Alphadictionary.com

bursar

Printable Version
Pronunciation: bêr-sêr Hear it!

Part of Speech: Noun

Meaning: The treasurer of a college or university is often called a bursar while the person with the same job on a vessel (air or sea) is known as a purser. Everywhere else the function is simply that of a treasurer.

Notes: Occasionally, we have mentioned speech registers: different ways of speaking depending on your social class or what you do for a living. A notoriously idiosyncratic register is spoken aboard a ship, where left is port, right is starboard, the floor is a deck, and the driver is the captain who can marry people. That the ship's treasurer would have a peculiar name comes as no surprise. (An interesting sidelight pertaining to purse is that the phrase, "to purse one's lips", goes back to the days when purses were bags with drawstrings.)

In Play: Here is another opportunity to compel your children to use the dictionary: "Inasmuch as I am the family bursar, if I say no dial-up pizza, there will be no dial-up pizza." In such a situation, they will be keenly curious as to your term of office. If you own a boat, you can use purser instead, "Since the purser has unfortunately fallen overboard, we will not be able to pay your wages until we return to port."

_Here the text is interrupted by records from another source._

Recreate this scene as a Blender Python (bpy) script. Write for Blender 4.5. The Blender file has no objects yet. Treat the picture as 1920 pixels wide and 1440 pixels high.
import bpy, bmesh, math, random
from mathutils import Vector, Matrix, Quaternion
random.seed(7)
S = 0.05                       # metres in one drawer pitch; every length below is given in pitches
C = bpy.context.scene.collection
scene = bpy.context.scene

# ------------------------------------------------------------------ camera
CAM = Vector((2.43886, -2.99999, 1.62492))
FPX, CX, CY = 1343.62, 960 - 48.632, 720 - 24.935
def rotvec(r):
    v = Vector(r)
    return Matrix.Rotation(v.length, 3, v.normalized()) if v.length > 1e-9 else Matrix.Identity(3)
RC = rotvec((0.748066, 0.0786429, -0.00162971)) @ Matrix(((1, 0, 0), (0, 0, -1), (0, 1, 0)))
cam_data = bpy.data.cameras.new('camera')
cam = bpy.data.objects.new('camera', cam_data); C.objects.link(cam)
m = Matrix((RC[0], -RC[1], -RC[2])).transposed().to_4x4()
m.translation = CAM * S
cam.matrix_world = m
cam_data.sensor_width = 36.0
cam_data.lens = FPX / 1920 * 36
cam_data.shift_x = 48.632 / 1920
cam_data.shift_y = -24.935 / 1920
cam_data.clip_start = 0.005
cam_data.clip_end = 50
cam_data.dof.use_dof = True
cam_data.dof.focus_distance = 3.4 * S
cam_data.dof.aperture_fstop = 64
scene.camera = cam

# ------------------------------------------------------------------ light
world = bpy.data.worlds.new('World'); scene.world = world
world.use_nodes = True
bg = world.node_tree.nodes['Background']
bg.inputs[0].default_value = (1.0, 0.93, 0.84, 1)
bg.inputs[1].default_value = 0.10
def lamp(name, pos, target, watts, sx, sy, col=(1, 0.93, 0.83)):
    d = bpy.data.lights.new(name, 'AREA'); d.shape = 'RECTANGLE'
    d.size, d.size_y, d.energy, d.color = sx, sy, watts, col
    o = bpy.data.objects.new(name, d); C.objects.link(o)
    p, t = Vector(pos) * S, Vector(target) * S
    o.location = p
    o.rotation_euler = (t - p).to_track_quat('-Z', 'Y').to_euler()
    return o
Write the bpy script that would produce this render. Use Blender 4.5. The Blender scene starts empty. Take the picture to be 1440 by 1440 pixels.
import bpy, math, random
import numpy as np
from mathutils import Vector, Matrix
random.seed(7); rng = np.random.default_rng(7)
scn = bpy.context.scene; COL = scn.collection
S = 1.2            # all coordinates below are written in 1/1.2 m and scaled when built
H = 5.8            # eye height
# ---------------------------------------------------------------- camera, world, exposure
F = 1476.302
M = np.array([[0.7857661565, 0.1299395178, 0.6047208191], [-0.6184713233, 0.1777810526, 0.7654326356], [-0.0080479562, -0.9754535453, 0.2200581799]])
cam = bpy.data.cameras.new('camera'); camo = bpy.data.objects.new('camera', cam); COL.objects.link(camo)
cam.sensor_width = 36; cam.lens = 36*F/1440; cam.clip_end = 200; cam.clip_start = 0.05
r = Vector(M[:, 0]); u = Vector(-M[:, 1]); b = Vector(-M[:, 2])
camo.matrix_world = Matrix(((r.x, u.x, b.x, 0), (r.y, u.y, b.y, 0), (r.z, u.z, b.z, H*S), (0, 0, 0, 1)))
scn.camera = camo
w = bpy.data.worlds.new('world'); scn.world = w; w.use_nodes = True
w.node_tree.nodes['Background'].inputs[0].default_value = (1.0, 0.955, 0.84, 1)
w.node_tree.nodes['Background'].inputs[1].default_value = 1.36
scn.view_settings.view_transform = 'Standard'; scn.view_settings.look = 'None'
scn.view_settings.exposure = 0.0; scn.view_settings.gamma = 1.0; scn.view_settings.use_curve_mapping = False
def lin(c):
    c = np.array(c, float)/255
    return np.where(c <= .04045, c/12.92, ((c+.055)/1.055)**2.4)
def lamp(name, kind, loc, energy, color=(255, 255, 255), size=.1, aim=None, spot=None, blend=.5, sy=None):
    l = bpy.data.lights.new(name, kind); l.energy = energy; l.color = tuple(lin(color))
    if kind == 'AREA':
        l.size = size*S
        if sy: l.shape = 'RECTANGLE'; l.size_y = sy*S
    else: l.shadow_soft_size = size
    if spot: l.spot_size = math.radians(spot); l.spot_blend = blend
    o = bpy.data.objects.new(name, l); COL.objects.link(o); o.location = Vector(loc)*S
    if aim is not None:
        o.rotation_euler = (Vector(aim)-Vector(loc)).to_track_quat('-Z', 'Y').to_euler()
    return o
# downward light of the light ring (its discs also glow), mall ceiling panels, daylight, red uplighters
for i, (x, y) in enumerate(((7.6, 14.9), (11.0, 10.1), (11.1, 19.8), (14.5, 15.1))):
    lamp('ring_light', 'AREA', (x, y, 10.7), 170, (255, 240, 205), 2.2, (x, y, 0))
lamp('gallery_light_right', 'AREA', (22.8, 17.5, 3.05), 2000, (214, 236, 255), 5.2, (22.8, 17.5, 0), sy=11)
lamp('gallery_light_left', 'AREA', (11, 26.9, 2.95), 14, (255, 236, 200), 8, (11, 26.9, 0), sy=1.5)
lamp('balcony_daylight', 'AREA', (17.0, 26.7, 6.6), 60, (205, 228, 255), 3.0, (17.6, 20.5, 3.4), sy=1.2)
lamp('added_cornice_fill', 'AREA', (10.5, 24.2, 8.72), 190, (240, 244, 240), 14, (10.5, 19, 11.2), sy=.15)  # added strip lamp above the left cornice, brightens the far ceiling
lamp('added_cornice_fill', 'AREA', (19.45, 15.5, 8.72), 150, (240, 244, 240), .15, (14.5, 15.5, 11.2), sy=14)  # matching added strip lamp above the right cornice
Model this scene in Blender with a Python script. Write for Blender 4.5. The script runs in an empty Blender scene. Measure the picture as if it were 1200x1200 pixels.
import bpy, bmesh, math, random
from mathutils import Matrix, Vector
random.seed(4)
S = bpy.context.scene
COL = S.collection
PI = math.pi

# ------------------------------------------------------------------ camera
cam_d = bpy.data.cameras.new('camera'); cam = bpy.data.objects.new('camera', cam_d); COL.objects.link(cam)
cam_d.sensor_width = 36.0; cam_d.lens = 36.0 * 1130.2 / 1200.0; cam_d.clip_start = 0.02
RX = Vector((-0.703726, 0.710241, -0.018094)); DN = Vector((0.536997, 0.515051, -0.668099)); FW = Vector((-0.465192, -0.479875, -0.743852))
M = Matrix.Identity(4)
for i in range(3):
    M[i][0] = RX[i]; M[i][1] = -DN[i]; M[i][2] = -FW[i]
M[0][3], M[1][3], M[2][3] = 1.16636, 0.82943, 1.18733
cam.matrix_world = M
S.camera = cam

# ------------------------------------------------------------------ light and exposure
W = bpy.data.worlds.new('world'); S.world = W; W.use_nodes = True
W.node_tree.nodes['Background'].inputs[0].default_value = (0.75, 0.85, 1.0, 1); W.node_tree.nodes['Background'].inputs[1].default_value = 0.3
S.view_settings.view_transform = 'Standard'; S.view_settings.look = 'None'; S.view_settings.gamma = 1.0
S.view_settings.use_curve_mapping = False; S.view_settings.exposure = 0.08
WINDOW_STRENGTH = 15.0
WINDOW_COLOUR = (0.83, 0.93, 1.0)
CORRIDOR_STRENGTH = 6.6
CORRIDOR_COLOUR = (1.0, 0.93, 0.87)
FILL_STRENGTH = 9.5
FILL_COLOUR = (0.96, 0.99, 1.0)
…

Word History: Today's Good Word is based on bursa, an obsolete variation of purse. Both come from Greek bursa "goatskin, wineskin", apparently a good place to hide money in times past. Both of today's words are formed by adding the common agent suffix -êr, spelled differently, to these two nouns. In French the Greek borrowing became bourse "stock market", another place associated with the exchange of money. No one knows where the Greek word came from.